Radwan w Big Starze!

08.01.2009
Grzegorz Radwan podpisał kontrakt z Big Starem Tychy. 29-letni koszykarz zadebiutuje najprawdopodobniej w nowym klubie już w sobotę, w meczu ze Stalą Stalowa Wola.
Doświadczony skrzydłowy odbył pięć jednostek treningowych z drużyną Big Stara. To wystarczyło, by przekonać do siebie trenera Tomasza Służałka. Koszykarz przeszedł także testy medyczne, które wykazały, że z jego zdrowiem jest wszystko w porządku. - Jestem zadowolony z postawy Grześka. Szybko doszliśmy do porozumienia w kwestiach finansowych i tak oto, w końcu pozyskaliśmy nowego gracza - z zadowoleniem komentuje tyski szkoleniowiec.

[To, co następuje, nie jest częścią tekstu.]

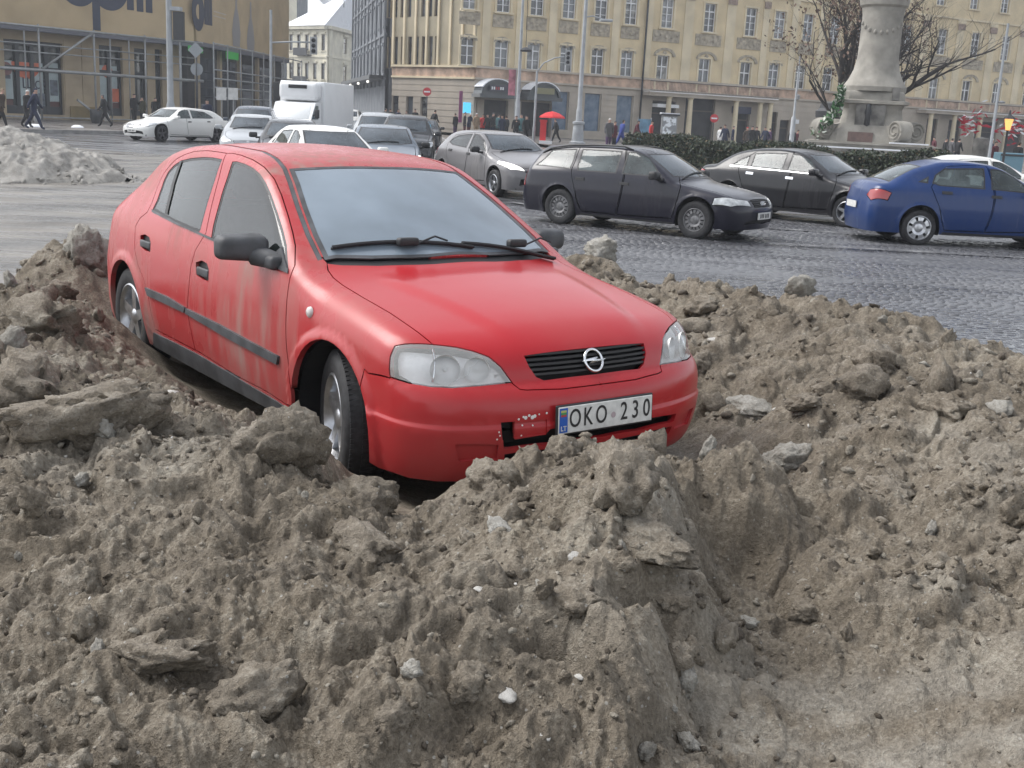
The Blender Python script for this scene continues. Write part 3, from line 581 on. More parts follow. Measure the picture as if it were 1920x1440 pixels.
    for k in range(5): u = g.L*(.06+.2*k); o = MB(); LB(o, u, u+.5, 0, vg-.3, .0, .25); part(o, 'shop_pier', M_TAN, side)
    for k in range(4): u0 = g.L*(.06+.2*k)+.6; o = MB(); LB(o, u0, u0+g.L*.2-.8, .4, vg-1.0, .0, .06); part(o, 'shop_window', M_PANE, side)
    t2 = empty('scaffolding', (g.A.x, g.A.y, Z0), g.rz, label='steel tube scaffolding along the side of the department store', cat='scaffolding')
    for k in range(9): u = g.L*k/8; o = MB(); o.tube([(u, -1.9, 0), (u, -1.9, vg)], .055, 8); part(o, 'upright', M_GALV, t2, smooth=True)
    for v in (.2, 1.9, 2.6, 3.2, 3.8, vg-.1): o = MB(); o.tube([(0, -1.9, v), (g.L, -1.9, v)], .05, 8); part(o, 'ledger', M_GALV, t2, smooth=True)
    return f, g
FS, FS2 = store()
# ------------------------------------------------------------------ car bodies: one implicit skin, cut into real panels
def lut(pts, n=800):
    p = np.array(pts, float); x, y = p[:, 0], p[:, 1]; h = np.diff(x); d = np.diff(y)/h
    m = np.zeros(len(x)); m[0] = d[0]; m[-1] = d[-1]
    for i in range(1, len(x)-1):
        if d[i-1]*d[i] > 0:
            w1 = 2*h[i]+h[i-1]; w2 = h[i]+2*h[i-1]; m[i] = (w1+w2)/(w1/d[i-1]+w2/d[i])
    X = np.linspace(x[0], x[-1], n); i = np.clip(np.searchsorted(x, X, side='right')-1, 0, len(x)-2); t = (X-x[i])/h[i]
    Y = (2*t**3-3*t**2+1)*y[i]+(t**3-2*t**2+t)*h[i]*m[i]+(-2*t**3+3*t**2)*y[i+1]+(t**3-t**2)*h[i]*m[i+1]
    return lambda q: np.interp(q, X, Y)
def smax(a, b, k):
    h = np.maximum(k-np.abs(a-b), 0)/k
    return np.maximum(a, b)+h*h*k*.25
def sstep(a, b, x):
    t = np.clip((x-a)/(b-a), 0, 1); return t*t*(3-2*t)
class Body:
    """local axes: x forward (front axle x=0), y left, z up"""
    def __init__(s, sp):
        s.sp = sp
        for k in ('top', 'bow', 'crown', 'w', 'plan', 'gplan', 'sf', 'sr', 'kts'): setattr(s, k, lut(sp[k]))
    def F(s, P):
        sp = s.sp; sx = -P[:, 0]; y = np.abs(P[:, 1]); z = P[:, 2]; y2 = y*y
        W = s.w(z)-s.plan(sx)-s.gplan(sx)*sstep(sp['belt']-.05, sp['belt']+.25, z)
        for (a, r0, r1, dw, zm) in sp['flare']:
            r = np.hypot(sx-a[0], z-a[1]); W = W+dw*(1-sstep(r0, r1, r))*(1-sstep(zm, zm+.1, z))
        st = sx-s.bow(sx)*y2; T = s.top(st)-s.crown(sx)*y2
        if sp.get('bumps'): W, T = sp['bumps'](sx, y, z, W, T)
        e = .01; g = (s.top(st+e)-s.top(st-e))/(2*e)
        f = smax(y-W, (z-T)/np.sqrt(1+g*g), s.kts(sx))
        f = smax(f, (s.sf(z)+sp['kf']*y2+sp.get('kf4', 0)*y2*y2)-sx, sp['kfs'])
        return smax(f, sx-(s.sr(z)-sp['kr']*y2-sp.get('kr4', 0)*y2*y2), sp['krs'])
    def grad(s, P, e=.004):
        g = np.stack([(s.F(P+d)-s.F(P-d)) for d in np.eye(3)*e], -1)
        return g/np.maximum(np.linalg.norm(g, axis=1, keepdims=True), 1e-9)
    def hit(s, O, D, t0, t1, n=120):
        O = np.atleast_2d(O).astype(float); D = np.broadcast_to(D, O.shape); ts = np.linspace(t0, t1, n)
        lo = np.full(len(O), np.nan); hi = lo.copy()
        if len(O) < 60:
            m_ = len(O); f_ = s.F((O[:, None]+D[:, None]*ts[None, :, None]).reshape(-1, 3)).reshape(m_, n); cr = (f_[:, :-1] > 0) & (f_[:, 1:] <= 0); has = cr.any(1); k_ = cr.argmax(1)
            lo[has] = ts[k_[has]]; hi[has] = ts[k_[has]+1]
        else: prev = s.F(O+D*ts[0])
        for i in range(1, n if len(O) >= 60 else 0):
            cur = s.F(O+D*ts[i]); m = np.isnan(lo) & (prev > 0) & (cur <= 0)
            lo[m] = ts[i-1]; hi[m] = ts[i]; prev = cur
        ok = ~np.isnan(lo); lo = np.where(ok, lo, 0); hi = np.where(ok, hi, 1)
        for _ in range(15):
            mid = (lo+hi)/2; a = s.F(O+D*mid[:, None]) > 0; lo = np.where(a, mid, lo); hi = np.where(a, hi, mid)
        return O+D*((lo+hi)/2)[:, None], ok
    # surface points from the usual three views (right-hand side is y<0)
    def S(s, sx, z, side=-1): return s.hit([(-sx, side*2.0, z)], np.array([0, -side, 0.]), 0, 2, 200)[0][0]
    def Tp(s, sx, y): return s.hit([(-sx, y, 2.4)], np.array([0, 0, -1.]), 0, 2.2, 220)[0][0]
    def Fr(s, y, z): return s.hit([(2.0, y, z)], np.array([-1., 0, 0]), 0, 3.5, 240)[0][0]
    def Re(s, y, z): return s.hit([(-6.0, y, z)], np.array([1., 0, 0]), 0, 4, 240)[0][0]
def in_poly(P, poly):
    x, y = P[:, 0], P[:, 1]; c = np.zeros(len(P), bool); n = len(poly); j = n-1
    for i in range(n):
        xi, yi = poly[i]; xj, yj = poly[j]
        if yi != yj:
            c ^= ((yi > y) != (yj > y)) & (x < (xj-xi)*(y-yi)/(yj-yi)+xi)
        j = i
    return c
def densify(p, step, closed=True):
    out = []; n = len(p)
    for i in range(n if closed else n-1):
        a, b = p[i], p[(i+1) % n]; k = max(1, int(np.ceil(np.linalg.norm(b-a)/step)))
        for t in range(k): out.append(a+(b-a)*t/k)
    if not closed: out.append(p[-1])
    return np.array(out)
def offset_poly(p, d):
    a = np.roll(p, 1, 0); b = np.roll(p, -1, 0); area = .5*np.sum(p[:, 0]*b[:, 1]-b[:, 0]*p[:, 1])
    e1 = p-a; e2 = b-p; e1 = e1/np.maximum(np.linalg.norm(e1, axis=1, keepdims=True), 1e-9); e2 = e2/np.maximum(np.linalg.norm(e2, axis=1, keepdims=True), 1e-9)
    n1 = np.stack([e1[:, 1], -e1[:, 0]], 1); n2 = np.stack([e2[:, 1], -e2[:, 0]], 1); n = n1+n2
    n = n/np.maximum(np.linalg.norm(n, axis=1, keepdims=True), .5)
    return p+n*d*(1 if area > 0 else -1)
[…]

Również Radwan nie kryje radości z powodu podpisania kontraktu. - Będę miał teraz okazję grać więcej. Jednocześnie cieszę się z faktu, że dołączyłem do silnej drużyny - mówi były skrzydłowy PBG Basket Poznań i jednocześnie dementuje informacje o kontuzji kolana. - To były tylko i wyłącznie sprawy przeciążeniowe. Jestem całkowicie zdrowy, co zresztą wykazały badania, które przeszedłem w Tychach - wyjaśnia nabytek Big Stara.

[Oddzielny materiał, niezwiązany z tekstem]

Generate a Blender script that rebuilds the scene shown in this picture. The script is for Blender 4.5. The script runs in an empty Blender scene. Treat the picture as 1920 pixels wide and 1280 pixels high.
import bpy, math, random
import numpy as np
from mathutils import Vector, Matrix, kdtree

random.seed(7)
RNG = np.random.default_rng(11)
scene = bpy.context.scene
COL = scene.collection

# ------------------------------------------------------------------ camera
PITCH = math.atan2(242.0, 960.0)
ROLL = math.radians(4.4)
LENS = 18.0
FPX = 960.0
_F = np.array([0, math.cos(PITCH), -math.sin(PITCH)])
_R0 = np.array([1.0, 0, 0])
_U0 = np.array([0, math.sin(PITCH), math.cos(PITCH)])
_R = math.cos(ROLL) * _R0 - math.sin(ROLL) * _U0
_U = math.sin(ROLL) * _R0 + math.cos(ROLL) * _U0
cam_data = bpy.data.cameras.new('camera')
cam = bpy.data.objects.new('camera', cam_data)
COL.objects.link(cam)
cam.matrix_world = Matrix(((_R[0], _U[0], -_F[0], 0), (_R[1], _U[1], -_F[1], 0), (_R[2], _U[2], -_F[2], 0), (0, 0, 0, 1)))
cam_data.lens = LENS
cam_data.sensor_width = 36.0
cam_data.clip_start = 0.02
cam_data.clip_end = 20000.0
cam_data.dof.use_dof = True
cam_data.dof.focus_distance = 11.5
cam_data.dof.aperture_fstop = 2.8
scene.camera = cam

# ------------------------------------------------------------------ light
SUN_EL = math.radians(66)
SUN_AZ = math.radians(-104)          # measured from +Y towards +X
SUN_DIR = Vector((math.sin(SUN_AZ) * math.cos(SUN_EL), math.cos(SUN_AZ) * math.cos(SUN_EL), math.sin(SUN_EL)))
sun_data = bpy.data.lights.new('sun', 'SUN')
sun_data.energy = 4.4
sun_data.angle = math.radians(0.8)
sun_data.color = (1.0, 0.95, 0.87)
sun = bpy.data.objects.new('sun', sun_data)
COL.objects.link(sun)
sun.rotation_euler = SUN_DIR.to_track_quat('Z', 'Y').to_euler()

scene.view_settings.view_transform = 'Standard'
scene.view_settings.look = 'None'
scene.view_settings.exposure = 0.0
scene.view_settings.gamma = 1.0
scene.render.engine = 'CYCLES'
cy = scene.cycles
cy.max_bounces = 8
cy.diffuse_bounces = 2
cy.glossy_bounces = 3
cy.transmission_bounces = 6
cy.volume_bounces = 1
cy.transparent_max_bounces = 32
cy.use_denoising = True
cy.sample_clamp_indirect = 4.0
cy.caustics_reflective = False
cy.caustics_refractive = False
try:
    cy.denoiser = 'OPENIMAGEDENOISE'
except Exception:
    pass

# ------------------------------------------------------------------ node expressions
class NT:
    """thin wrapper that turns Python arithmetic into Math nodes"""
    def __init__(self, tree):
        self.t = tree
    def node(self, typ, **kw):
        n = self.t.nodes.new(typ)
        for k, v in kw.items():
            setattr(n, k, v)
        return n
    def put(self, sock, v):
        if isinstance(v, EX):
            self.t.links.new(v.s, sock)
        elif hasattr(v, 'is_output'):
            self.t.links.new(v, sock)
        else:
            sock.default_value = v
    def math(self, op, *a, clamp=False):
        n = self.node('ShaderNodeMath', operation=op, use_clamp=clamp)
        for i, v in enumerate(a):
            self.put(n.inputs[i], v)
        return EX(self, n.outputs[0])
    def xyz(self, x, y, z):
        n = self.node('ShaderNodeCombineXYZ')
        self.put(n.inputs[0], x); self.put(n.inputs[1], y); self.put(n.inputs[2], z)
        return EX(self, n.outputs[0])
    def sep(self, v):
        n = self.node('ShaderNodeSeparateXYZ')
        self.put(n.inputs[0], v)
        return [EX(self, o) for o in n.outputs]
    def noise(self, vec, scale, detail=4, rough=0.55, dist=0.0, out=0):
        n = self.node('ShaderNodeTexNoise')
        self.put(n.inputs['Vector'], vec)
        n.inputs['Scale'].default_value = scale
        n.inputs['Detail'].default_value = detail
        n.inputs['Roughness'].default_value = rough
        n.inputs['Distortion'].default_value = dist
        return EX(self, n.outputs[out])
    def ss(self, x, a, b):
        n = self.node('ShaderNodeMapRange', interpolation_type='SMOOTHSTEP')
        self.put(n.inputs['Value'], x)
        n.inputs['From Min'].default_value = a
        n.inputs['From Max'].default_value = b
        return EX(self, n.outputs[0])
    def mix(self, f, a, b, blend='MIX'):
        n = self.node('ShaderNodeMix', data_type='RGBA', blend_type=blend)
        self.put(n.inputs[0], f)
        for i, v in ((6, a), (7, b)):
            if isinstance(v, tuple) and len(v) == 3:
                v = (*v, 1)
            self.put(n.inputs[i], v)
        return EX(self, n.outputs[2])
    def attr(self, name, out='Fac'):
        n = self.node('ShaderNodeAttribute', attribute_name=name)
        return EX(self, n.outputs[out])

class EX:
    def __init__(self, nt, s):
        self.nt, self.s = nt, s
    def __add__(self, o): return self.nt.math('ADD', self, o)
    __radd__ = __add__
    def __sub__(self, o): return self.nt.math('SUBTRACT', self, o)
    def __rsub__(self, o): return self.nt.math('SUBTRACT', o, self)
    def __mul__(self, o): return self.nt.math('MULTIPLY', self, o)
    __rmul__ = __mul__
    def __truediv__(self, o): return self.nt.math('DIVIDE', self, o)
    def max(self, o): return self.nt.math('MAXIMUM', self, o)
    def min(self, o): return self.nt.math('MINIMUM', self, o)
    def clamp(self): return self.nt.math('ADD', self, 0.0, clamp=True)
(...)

Teraz pracę do wykonania mają tyscy działacze. Wydaje się jednak, że potwierdzenie Radwana do gry jest zwykłą formalnością. Sam zainteresowany jest przekonany, że zadebiutuje już w sobotę. - Nie wiem jeszcze, czy wyjdę w najbliższym spotkaniu w pierwszej piątce, ale z pewnością kilka minut gry otrzymam - zapowiada 29-latek. - Przyszedłem do Big Stara, mając świadomość, jaki cel stoi przed drużyną. Poznałem już drużynę. Widzę, że mają odpowiedni charakter do tego, by awansować. Chcę im pomóc - podkreśla Radwan.

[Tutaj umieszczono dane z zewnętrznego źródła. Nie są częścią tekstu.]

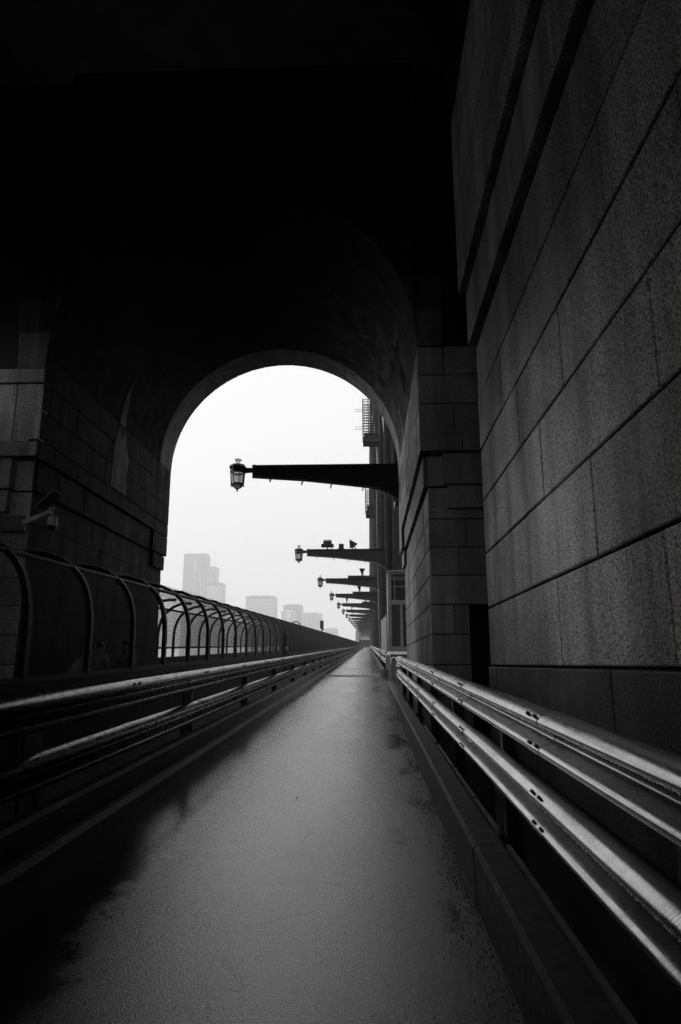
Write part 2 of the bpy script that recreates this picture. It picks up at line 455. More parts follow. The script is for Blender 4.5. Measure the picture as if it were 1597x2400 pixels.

Do końca okresu transferowego pozostało jeszcze kilka dni. Tymczasem okazuje się, że to wcale nie musi być ostatnie wzmocnienie tyszan. - Kadra nie jest zamknięta. Nadal poszukujemy gracza wysokiego. Wszystko wyjaśni się w najbliższych dniach. Mamy parę nazwisk na oku - kończy Służałek.